SHORT PROBLEM —
Only the lines from the start of the data through the line containing "fascia_lamp(9.0, 3.55, 'small" should be written out, exactly as they are, with both ends included and the pictures left out.

DATA SEGMENT —
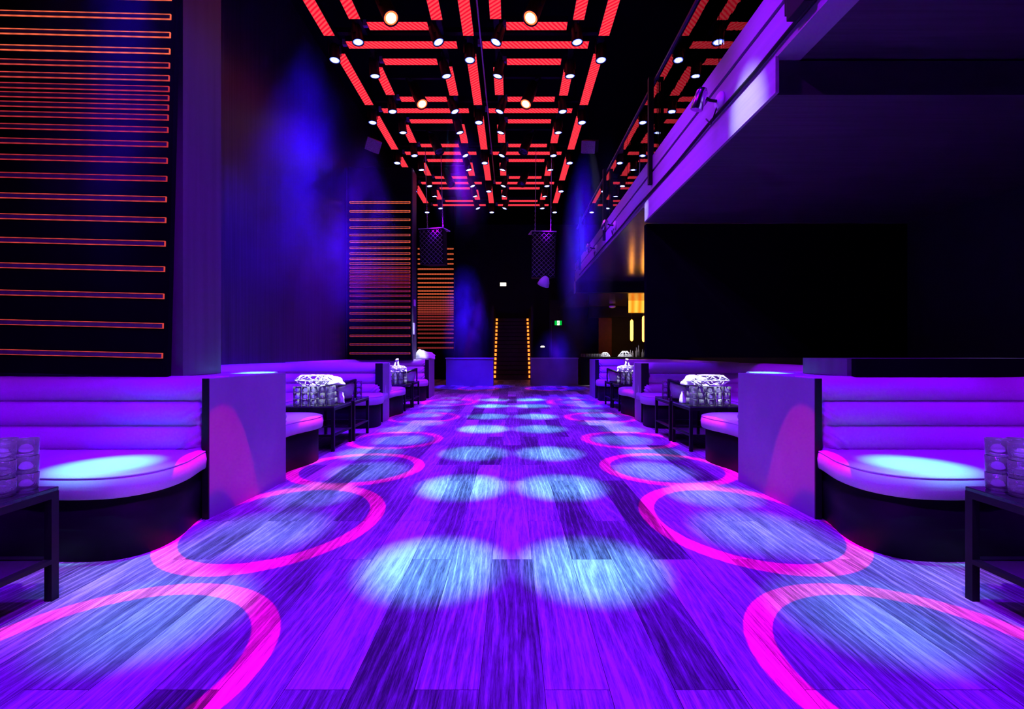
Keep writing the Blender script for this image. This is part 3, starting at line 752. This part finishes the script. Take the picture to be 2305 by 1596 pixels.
# cable along the fascia
m = MB(); pts = [(XF-.02, 2.6, 3.42), (XF-.02, 3.4, 3.40)] + [(XF-.02-0.004*math.sin(i*1.7), 3.8+i*0.9, 3.385+.01*math.sin(i*2.1)) for i in range(12)]
m.tube(pts, 0.016, 8); o = m.build('cable', BLACK); tag(o, 'black cable running along the purple balcony fascia', 'cable')
o = boxobj('junction_box', (XF-.09, XF-.0, 3.05, 3.25, 3.40, 3.56), BLACK, bevel=.006); tag(o, 'black junction box on the balcony fascia at the top of the view', 'junction box')
def fascia_lamp(y, z, label, sc=1.0):
    r = empty('wall_spotlight', (XF, y, z)); tag(r, label, 'spotlight', 'small spotlights on the balcony front')
    My = Matrix.Rotation(-PI/2, 4, 'Y')
    MB().lathe([(0.085*sc, 0.0), (0.085*sc, 0.02), (0.06*sc, 0.04), (0.02*sc, 0.045)], 24, M=My).build('mount_plate', WHITE, r)
    m = MB(); m.tube([(-.04*sc, 0, 0), (-.12*sc, -.02*sc, .0), (-.17*sc, -.03*sc, .02*sc)], 0.014*sc, 8); m.build('arm', BLACK, r)
    M2 = Matrix.Translation((-.22*sc, -.04*sc, .0)) @ Euler((0.25, 0.25, 0)).to_matrix().to_4x4()
    MB().lathe([(0.055*sc, -.10*sc), (0.058*sc, -.095*sc), (0.055*sc, .06*sc), (0.035*sc, .095*sc), (0.01*sc, .10*sc)], 20, M=M2).build('lamp_head', CHROME, r)
    m = MB(); m.tube([(-.03*sc, 0, -.02), (-.05*sc, .05, -.12*sc), (-.03*sc, .16, -.14*sc), (-.02, .3, -.02)], 0.007*sc, 6); m.build('cord', BLACK, r)
    return r
fascia_lamp(4.46, 3.50, 'small silver spotlight with white round mount on the balcony front, near the glass')
fascia_lamp(11.0, 3.55, 'small silver spotlight far along the balcony front')
fascia_lamp(9.0, 3.55, 'small silver spotlight on the balcony front below the second post')

# ------------------------------------------------------------------ hanging speakers
def big_speaker(x, y, zt, wd, ht, label, yaw):
    r = empty('hanging_speaker', (x, y, zt), (0.08, 0, yaw)); tag(r, label, 'speaker', 'large speakers hanging before the back wall')
    m = MB(); prism(m, [(-wd/2, -.25), (wd/2, -.25), (wd*0.36, .25), (-wd*0.36, .25)], [(-ht, 0), (0, 0)], False); m.build('cabinet', BLACK, r)
    m = MB()
    for i in range(-8, 14):
        for sg in (-1, 1):
            a = Vector((-wd/2+.02, -.262, -ht+.02+i*0.11)); b = Vector((wd/2-.02, -.262, a.z+sg*wd*0.9))
            zlo, zhi = -ht+.02, -.03
            t0, t1 = 0.0, 1.0
            dz = b.z-a.z
            for lim, s_ in ((zlo, 1), (zhi, -1)):
                pass
            ts = sorted([(zlo-a.z)/dz, (zhi-a.z)/dz]); t0 = max(0, ts[0]); t1 = min(1, ts[1])
            if t1-t0 > 0.03: m.tube([a.lerp(b, t0), a.lerp(b, t1)], 0.004, 4)
    m.build('grille', STEEL, r)
    boxobj('top_plate', (-wd/2-.01, wd/2+.01, -.27, .25, 0, .02), TOPM, r)
    for cx in (-wd*0.3, wd*0.35):
        m = MB()
        for i in range(12):
            m.tube([(cx+.012*math.cos(t)*(1 if i % 2 else 0), .0+.012*math.cos(t)*(0 if i % 2 else 1), .045+i*.055+.032*math.sin(t)) for t in [2*PI*q/8 for q in range(8)]], 0.005, 4, True)
        m.box(cx-.006, cx+.006, -.006, .006, .68, ZG+.2-zt)
        m.build('chain', STEEL, r)
    return r
big_speaker(0.75, 11.58, 4.05, 0.60, 1.10, 'black mesh fronted speaker on chains right of the staircase', 0.10)
big_speaker(-1.92, 11.58, 4.12, 0.62, 0.85, 'dark speaker with violet lit top hanging left, before the farthest LED panel', -0.2)
spot('speaker_light', (1.1, 11.0, 5.2), (0.8, 11.6, 3.9), 2600, VIOLET, 24, 1.0, .03)
spot('speaker_light', (-1.7, 10.9, 5.2), (-1.85, 11.6, 3.9), 3200, VIOLET, 24, 1.0, .03)
r = empty('dome_lamp', (0.76, 11.42, 2.74), (0.35, 0.35, 0)); tag(r, 'rounded violet lit lamp under the right hanging speaker', 'lamp')
MB().lathe([(0.02, 0.24), (0.08, 0.2), (0.13, 0.10), (0.15, 0.0), (0.13, -0.015), (0.001, -0.02)], 22, capt=False).build('shade', WHITE, r)
MB().lathe([(0.02, 0.23), (0.02, 0.36)], 10).build('stem', BLACK, r)

# ------------------------------------------------------------------ stairs, counters, back of the hall
st = empty('staircase', (0.01, 18.6, 0)); tag(st, 'dark staircase with orange step lights at both ends, centre of the back wall', 'staircase')
NS = 15; RISE = 2.75/NS; RUN = 2.7/NS; W2 = 0.74
STAIR = mat('dark_stair', (0.10, 0.06, 0.06), 0.5, scale=6)
for i in range(NS):
    y = i*RUN; z = 0.22+i*RISE*0.95
    o = MB().box(-W2, W2, y, y+RUN+.01, 0, z).build('step', STAIR, st)
    boxobj('nosing', (-W2, W2, y-.012, y, z-.022, z), PLINTH, o)
    for sg in (-1, 1):
        boxobj('step_light', (sg*(W2-.085), sg*(W2-.005), y-.016, y-.002, z-.135, z-.035), STEPL, st)
for sg in (-1, 1):
    m = MB(); x0, x1 = sg*W2, sg*(W2+.09)
    boxobj('side_wall', (x0, x1, -.05, 4.3, 0, 2.95), BACKW, st)
for s in (-1, 1):
    r = empty('counter', (s*1.4, 15.4, 0)); tag(r, 'low haze lit counter to the %s of the staircase' % side[s], 'counter', 'counters either side of the stairs')
    boxobj('front', (-.78, .78, 0, .5, 0, .88), DIVM, r); boxobj('top', (-.8, .8, -.02, .52, .88, .92), TOPM, r)
# bar on the right beyond the partition
r = empty('bar_counter', (3.9, 15.6, 0)); tag(r, 'dark bar counter on the right beyond the booths', 'bar counter')
boxobj('front', (-1.6, 2.0, 0, .6, 0, .90), BLACK, r); boxobj('top', (-1.65, 2.05, -.03, .63, .90, .93), BLACKG, r)
r = empty('back_bar', (5.2, 19.2, 0)); tag(r, 'dark back bar with reddish panel behind the bottles', 'back bar')
boxobj('cabinet', (-1.9, 0.72, 0, .5, 0, .95), BLACK, r); boxobj('panel', (-1.55, -1.0, .45, .5, 0.95, 2.55), mat('oxblood_panel', (0.16, 0.015, 0.03), .5), r)
boxobj('upper_cabinet', (-2.0, .72, .2, .5, 2.55, 2.98), BLACK, r)
def bar_bottle(x, y, label, h=0.3, r_=0.035):
    o = empty('bottle', (x, y, 0.931)); tag(o, label, 'bottle', 'bottles on the bar')
    MB().lathe([(r_*.95, 0), (r_, .01), (r_, h*.55), (r_*.4, h*.72), (r_*.36, h*.93)], 14).build('bottle_body', BOTTLEG, o)
    MB().lathe([(r_*.42, h*.93), (r_*.42, h), (r_*.3, h*1.01)], 10).build('cap', CHROME, o)
    return o
bx = [(4.00, .26), (4.10, .22), (4.20, .34), (4.30, .42), (4.41, .28), (4.50, .24), (4.58, .34), (4.66, .38)]
BN = ['leftmost clear bottle on the bar', 'second bottle from the left on the bar, short and clear', 'third bottle on the bar, tall, beside the tallest one', 'tallest pale bottle on the bar', 'fifth bottle from the left on the bar', 'short bottle right of the middle of the bar', 'second bottle from the right end on the bar', 'rightmost tall bottle on the bar']
for i, (x, h) in enumerate(bx): bar_bottle(x, 15.75 + (.1 if i % 2 else 0), BN[i], h)
for x, sx, lab in ((3.15, .17, 'smaller white wire bowl upturned on the bar'), (3.82, .24, 'larger white wire bowl upturned on the bar before the bottles')):
    o = empty('wire_bowl', (x, 15.78, 0.933)); tag(o, lab, 'wire bowl', 'white wire bowls')
    wire_shape('wire_frame', [(sx, sx*.8, 0.02), (sx*.8, sx*.6, 0.085), (sx*.35, sx*.3, 0.16 if sx < .2 else .2)], 10, o, 0.013)
for i in range(8):
    o = MB().lathe([(0.03, 0), (0.035, .01), (0.04, .12), (0.037, .12), (0.03, .015)], 12, capt=False).build('bar_glass', TUMBLER)
    o.location = (2.35+i*0.085, 15.68, 0.931); tag(o, 'clear glass, %s in the row from the left on the bar end' % ['first', 'second', 'third', 'fourth', 'fifth', 'sixth', 'seventh', 'last'][i], 'glass', 'glasses on the bar end')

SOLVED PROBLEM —
Keep writing the Blender script for this image. This is part 3, starting at line 752. This part finishes the script. Take the picture to be 2305 by 1596 pixels.
# cable along the fascia
m = MB(); pts = [(XF-.02, 2.6, 3.42), (XF-.02, 3.4, 3.40)] + [(XF-.02-0.004*math.sin(i*1.7), 3.8+i*0.9, 3.385+.01*math.sin(i*2.1)) for i in range(12)]
m.tube(pts, 0.016, 8); o = m.build('cable', BLACK); tag(o, 'black cable running along the purple balcony fascia', 'cable')
o = boxobj('junction_box', (XF-.09, XF-.0, 3.05, 3.25, 3.40, 3.56), BLACK, bevel=.006); tag(o, 'black junction box on the balcony fascia at the top of the view', 'junction box')
def fascia_lamp(y, z, label, sc=1.0):
    r = empty('wall_spotlight', (XF, y, z)); tag(r, label, 'spotlight', 'small spotlights on the balcony front')
    My = Matrix.Rotation(-PI/2, 4, 'Y')
    MB().lathe([(0.085*sc, 0.0), (0.085*sc, 0.02), (0.06*sc, 0.04), (0.02*sc, 0.045)], 24, M=My).build('mount_plate', WHITE, r)
    m = MB(); m.tube([(-.04*sc, 0, 0), (-.12*sc, -.02*sc, .0), (-.17*sc, -.03*sc, .02*sc)], 0.014*sc, 8); m.build('arm', BLACK, r)
    M2 = Matrix.Translation((-.22*sc, -.04*sc, .0)) @ Euler((0.25, 0.25, 0)).to_matrix().to_4x4()
    MB().lathe([(0.055*sc, -.10*sc), (0.058*sc, -.095*sc), (0.055*sc, .06*sc), (0.035*sc, .095*sc), (0.01*sc, .10*sc)], 20, M=M2).build('lamp_head', CHROME, r)
    m = MB(); m.tube([(-.03*sc, 0, -.02), (-.05*sc, .05, -.12*sc), (-.03*sc, .16, -.14*sc), (-.02, .3, -.02)], 0.007*sc, 6); m.build('cord', BLACK, r)
    return r
fascia_lamp(4.46, 3.50, 'small silver spotlight with white round mount on the balcony front, near the glass')
fascia_lamp(11.0, 3.55, 'small silver spotlight far along the balcony front')
fascia_lamp(9.0, 3.55, 'small silver spotlight on the balcony front below the second post')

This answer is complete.